Die Weidehaltung geht zurück 

Trotz dieser vielfältigen Vorteile geht die Weidehaltung stetig zurück. Heute darf noch in etwa jedes dritte Rind saisonal auf die Weide. Der Anteil der Weidehaltung nimmt jedoch zeitgleich mit dem Strukturwandel der Landwirtschaft ab: Je größer die Betriebe, desto geringer der Weideanteil. Und weil die Betriebsgrößen derzeit rasant zunehmen, ist davon auszugehen, dass auch die Weidehaltung in den nächsten Jahren stark zurückgehen wird. Bedeutsame Gründe für den Rückgang sind außerdem fehlende politische und vermarktungstechnische Anreize und höhere Kosten für die Weidehaltung vor dem Hintergrund niedriger Milch- und Fleischpreise, die Hochleistungszucht von Milch- und Fleischrindern sowie steigende Bestandsgrößen.  
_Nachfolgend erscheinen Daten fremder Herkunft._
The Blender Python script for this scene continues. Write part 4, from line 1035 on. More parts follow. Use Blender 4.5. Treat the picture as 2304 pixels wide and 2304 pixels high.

Springende Kühe auf einer Weide
Viele Kühe rennen und springen, wenn sie wieder auf die Weide dürfen. Ein klarer Ausdruck ihrer Bewegungsfreudigkeit!
Foto: © Samara-AdobeStock.com

So hat sich die Milch- als auch Fleischproduktion von Rindern in den vergangenen Jahren stark verändert. Beide Nutzungsrichtungen wurden zunächst auf maximale Leistungen gezüchtet. Gaben Milchkühe 1970 durchschnittlich noch 3.600 Liter im Jahr, sind es heute im Durchschnitt 8.000 Liter, mit angestrebten Spitzenleistungen von weit über 12.000 Litern im Jahr. Simultan dazu wurden die Fleischrinder auf sehr hohe Tageszunahmen gezüchtet, sodass Mastrinder wie auch Milchkühe einen sehr hohen und anspruchsvollen Futter- und Nährstoffbedarf haben. Das natürliche Grünfutter auf der Weide kommt bei derart hohen Leistungen nicht mehr hinterher und das Zufüttern von energieintensiven Kraftfutterkomponenten wird bei den Hochleistungsrindern zur Notwendigkeit. Hinzu kommt, dass die Tierbestände immer größer werden und eine Weidehaltung von sehr großen Herden auf der einen Seite sehr große hofnahe Flächen erfordert und auf der anderen Seite eine sehr große Herausforderung ist. Dem „Strukturwandel“ folgend, sind heute schon Milchviehherden von 200 oder 500 Tieren gang und gäbe. Diese vielen Tiere täglich auf die Weide und zurück in den Stall zu treiben, ist anspruchsvoll, risikoreich und zeitintensiv.  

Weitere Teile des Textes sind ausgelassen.